--- Start Provided material ---

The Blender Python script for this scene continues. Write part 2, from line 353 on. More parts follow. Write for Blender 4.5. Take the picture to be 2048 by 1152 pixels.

--- End Provided material ---
--- Start Provided material ---

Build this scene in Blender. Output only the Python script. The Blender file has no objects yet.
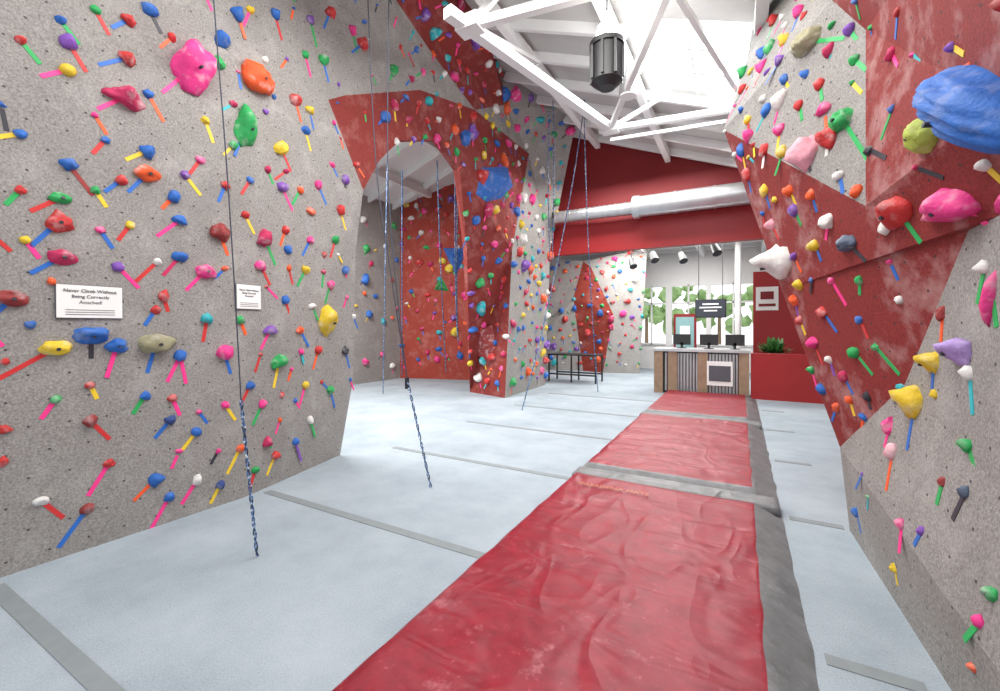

--- End Provided material ---
--- Start Provided material ---

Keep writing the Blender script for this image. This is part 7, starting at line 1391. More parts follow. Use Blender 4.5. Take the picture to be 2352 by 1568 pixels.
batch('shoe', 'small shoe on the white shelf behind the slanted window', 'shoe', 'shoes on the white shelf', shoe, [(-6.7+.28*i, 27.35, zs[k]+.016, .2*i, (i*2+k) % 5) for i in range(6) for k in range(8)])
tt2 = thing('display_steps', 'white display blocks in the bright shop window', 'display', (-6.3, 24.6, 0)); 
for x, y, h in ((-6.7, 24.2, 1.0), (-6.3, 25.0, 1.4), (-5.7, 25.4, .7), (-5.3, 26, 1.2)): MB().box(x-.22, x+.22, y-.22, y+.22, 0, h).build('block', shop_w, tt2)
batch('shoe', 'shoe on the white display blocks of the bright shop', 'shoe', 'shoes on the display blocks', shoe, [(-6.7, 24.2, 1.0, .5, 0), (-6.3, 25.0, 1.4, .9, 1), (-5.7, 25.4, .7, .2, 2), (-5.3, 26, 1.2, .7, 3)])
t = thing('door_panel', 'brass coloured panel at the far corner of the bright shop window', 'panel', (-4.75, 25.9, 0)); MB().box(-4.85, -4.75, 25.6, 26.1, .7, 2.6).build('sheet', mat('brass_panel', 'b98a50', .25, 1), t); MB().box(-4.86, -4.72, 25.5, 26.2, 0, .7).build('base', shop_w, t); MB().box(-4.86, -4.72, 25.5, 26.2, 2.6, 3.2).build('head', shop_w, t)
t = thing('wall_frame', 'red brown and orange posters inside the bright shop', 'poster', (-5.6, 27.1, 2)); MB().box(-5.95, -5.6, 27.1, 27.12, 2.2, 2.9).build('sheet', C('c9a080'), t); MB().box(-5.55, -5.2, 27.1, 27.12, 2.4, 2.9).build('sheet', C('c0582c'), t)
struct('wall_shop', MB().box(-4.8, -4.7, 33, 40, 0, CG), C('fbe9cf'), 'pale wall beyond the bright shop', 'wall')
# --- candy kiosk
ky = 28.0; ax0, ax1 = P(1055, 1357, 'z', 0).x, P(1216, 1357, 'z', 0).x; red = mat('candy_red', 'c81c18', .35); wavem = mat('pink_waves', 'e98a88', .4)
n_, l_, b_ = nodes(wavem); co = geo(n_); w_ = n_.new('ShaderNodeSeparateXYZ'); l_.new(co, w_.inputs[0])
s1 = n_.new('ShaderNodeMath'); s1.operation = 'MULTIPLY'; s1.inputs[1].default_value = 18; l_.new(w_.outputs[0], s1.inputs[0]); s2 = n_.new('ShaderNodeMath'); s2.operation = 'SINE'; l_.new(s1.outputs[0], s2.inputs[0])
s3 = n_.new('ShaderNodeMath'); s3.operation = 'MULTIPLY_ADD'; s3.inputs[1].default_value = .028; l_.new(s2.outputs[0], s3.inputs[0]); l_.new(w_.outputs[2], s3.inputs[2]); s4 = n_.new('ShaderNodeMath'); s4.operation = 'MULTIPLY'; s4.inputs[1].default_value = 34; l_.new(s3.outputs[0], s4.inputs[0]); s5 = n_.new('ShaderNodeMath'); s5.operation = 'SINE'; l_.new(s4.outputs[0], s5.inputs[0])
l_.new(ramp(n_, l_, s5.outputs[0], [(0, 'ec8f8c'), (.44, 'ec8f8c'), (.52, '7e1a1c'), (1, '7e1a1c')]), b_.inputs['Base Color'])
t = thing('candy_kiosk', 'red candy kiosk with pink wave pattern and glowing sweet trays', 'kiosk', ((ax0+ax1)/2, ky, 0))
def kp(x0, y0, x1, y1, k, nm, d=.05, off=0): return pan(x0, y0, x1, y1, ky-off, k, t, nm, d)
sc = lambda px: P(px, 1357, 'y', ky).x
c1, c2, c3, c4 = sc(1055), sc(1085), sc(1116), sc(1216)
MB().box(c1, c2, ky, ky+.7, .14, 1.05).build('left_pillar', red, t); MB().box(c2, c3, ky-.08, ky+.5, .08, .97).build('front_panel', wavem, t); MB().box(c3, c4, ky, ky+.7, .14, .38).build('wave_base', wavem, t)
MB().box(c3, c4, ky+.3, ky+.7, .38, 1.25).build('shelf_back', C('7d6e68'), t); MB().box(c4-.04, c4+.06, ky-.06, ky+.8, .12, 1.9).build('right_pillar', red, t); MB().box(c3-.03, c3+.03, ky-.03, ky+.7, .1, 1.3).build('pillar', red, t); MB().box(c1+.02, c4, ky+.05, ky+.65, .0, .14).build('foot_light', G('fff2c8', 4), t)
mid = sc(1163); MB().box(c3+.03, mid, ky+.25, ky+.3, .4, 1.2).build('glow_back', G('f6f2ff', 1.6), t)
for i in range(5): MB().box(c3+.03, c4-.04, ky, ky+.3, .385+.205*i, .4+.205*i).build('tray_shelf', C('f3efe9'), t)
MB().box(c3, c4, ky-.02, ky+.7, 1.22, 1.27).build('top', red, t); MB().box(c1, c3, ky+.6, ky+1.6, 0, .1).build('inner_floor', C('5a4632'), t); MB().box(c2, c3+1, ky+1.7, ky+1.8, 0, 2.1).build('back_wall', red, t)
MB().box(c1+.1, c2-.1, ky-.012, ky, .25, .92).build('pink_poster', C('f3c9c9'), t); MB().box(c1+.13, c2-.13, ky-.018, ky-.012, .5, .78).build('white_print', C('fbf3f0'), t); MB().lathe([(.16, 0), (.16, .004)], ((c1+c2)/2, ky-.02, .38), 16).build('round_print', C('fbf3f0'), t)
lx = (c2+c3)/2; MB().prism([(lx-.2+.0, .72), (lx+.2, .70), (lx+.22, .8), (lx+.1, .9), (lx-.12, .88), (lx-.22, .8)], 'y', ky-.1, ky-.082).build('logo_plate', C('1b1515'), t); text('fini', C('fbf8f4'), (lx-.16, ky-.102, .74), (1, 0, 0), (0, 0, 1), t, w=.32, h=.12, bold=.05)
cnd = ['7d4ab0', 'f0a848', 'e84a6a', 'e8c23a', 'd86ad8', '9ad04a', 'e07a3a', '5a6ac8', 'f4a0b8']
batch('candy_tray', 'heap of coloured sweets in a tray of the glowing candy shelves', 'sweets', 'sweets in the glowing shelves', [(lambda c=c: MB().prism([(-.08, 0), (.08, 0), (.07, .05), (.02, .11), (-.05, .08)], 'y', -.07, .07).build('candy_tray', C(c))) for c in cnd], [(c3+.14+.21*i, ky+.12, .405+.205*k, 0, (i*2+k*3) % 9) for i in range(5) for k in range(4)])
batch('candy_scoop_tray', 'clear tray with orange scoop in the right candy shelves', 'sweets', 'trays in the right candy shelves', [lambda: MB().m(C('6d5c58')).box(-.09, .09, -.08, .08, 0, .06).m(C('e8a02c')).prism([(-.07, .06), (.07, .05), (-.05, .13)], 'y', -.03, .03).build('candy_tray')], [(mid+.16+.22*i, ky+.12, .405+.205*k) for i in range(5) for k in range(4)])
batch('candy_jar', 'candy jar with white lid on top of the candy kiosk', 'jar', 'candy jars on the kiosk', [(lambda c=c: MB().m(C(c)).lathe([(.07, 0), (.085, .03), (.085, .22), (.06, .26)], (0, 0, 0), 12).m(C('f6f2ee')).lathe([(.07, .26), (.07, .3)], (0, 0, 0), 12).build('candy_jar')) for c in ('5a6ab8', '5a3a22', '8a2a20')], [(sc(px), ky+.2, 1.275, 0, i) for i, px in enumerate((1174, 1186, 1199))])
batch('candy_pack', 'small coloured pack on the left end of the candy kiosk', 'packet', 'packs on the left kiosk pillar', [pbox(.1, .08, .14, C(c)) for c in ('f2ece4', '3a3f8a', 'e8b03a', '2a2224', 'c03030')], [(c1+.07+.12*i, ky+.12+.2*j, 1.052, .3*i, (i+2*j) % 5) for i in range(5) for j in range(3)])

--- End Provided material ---

Return all lines containing the word "scene".

The Blender Python script for this scene continues. Write part 2, from line 353 on. More parts follow. Write for Blender 4.5. Take the picture to be 2048 by 1152 pixels.
Build this scene in Blender. Output only the Python script. The Blender file has no objects yet.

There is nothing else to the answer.